Will Bouwman wrote: ↑Wed Jun 12, 2024 9:28 am
One of the problems we face is how to deal with social and political narratives that are driven by ideological conservatives. Some of those ideological conservatives are political conservatives, others have different affiliations; so for every Franco, Mussolini or Trump, there is a Stalin, Ceaușescu or Kim Jong Un.
Except, if you notice, leaving Trump aside (and let's, because whatever else one can say, people certainly aren't rational about him right now), they're all Socialists. National or international Socialists, it really makes little difference. You might know, for example, that before he wrote the Fascist Manifesto, Mussolini was a member of the Italian Communist Party, who praised Marx as "the greatest of all theorists of Socialism" (his own words). Fascism was thus the bastard child of Socialism, not its true opposite. And in Hegelian terms, Fascism was the
antithesis that sprang directly out of the
thesis of Communism, rather than a movement to "conserve" anything from the past. Both are utopian Socialist dreams.
So these aren't "conservatives." These are Socialists. They're all into the "dialectical" view of History, for example, and to collectivism rather than individualism, to controlled markets not free ones, to militarization and expansionism, to propaganda and mind control, to a constructivist view of reality and a teleological view of History, to Hegelian dialectics, to big government, and so forth.
A common feature of ideological conservatives is the insistence that their point of view is taken as true, which is used to justify indoctrination and propaganda as well as suppression of dissent, if necessary, violently.

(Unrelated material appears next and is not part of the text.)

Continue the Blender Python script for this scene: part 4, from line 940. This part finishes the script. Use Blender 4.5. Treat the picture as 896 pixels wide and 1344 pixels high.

No, you're not seeing that today. What you're seeing today is conservatives wanting to return to conservative means of conflict resolution, such as open competition, debate in the public square, individualism, free markets, democratic elections, impartial journalism, free speech, property rights, and so forth. None of that looks like "indoctrination," "propaganda" or "suppression of dissent," far less by "violence." At most, you can only be talking about the extreme Right, which is, by any fair account, a vanishingly small and uninfluential force in public affairs. And I think that for the extreme Right, the boat has sailed, and there's no chance of them achieving any of that.
However, the Left clearly wants you to believe that's a threat, and they work quite hard to gin up paranoia to the effect that conservatives are bound to go in that direction. That suits their purposes, because it makes people adopt a knee-jerk fear of anything labelled by the Left as "right wing." But it's not what is really going on, as you can see from the fact that this dreaded "far Right" remains such a small and uninfluential part of the population. The Left can't even find enough incidents of trouble to keep it in the headlines.
One problem faced by ideologues is the number of people who are tolerant of others, which ideologues try to counter by exaggerating the threat posed by people they disagree with, or whose lifestyles they object to.
Well, people aren't very tolerant. And we have to even watch out for the word "tolerance," these days. Marcuse wrote a famous essay about "repressive tolerance," in which he advocates, in the name of "tolerance," the very suppression you are indicting. Shocking, I know...but you can see it for yourself.
https://www.marcuse.org/herbert/publica ... ltext.html And Marcuse is a darling of the Left. So again, it's actually not the conservatives who are presenting the threat to tolerance.
Immanuel Can wrote: ↑Thu Jun 06, 2024 3:25 pm...if I can read a ton of Leftist stuff, I think you can stretch yourself to read just one good book from the opposition side, can't you?
I disagree with you on some things. You should consider why you describe your view as "the opposition side".
Only because it stands "in opposition" to the other view. It's not personal, Will. You can put your mind to rest on that suspicion.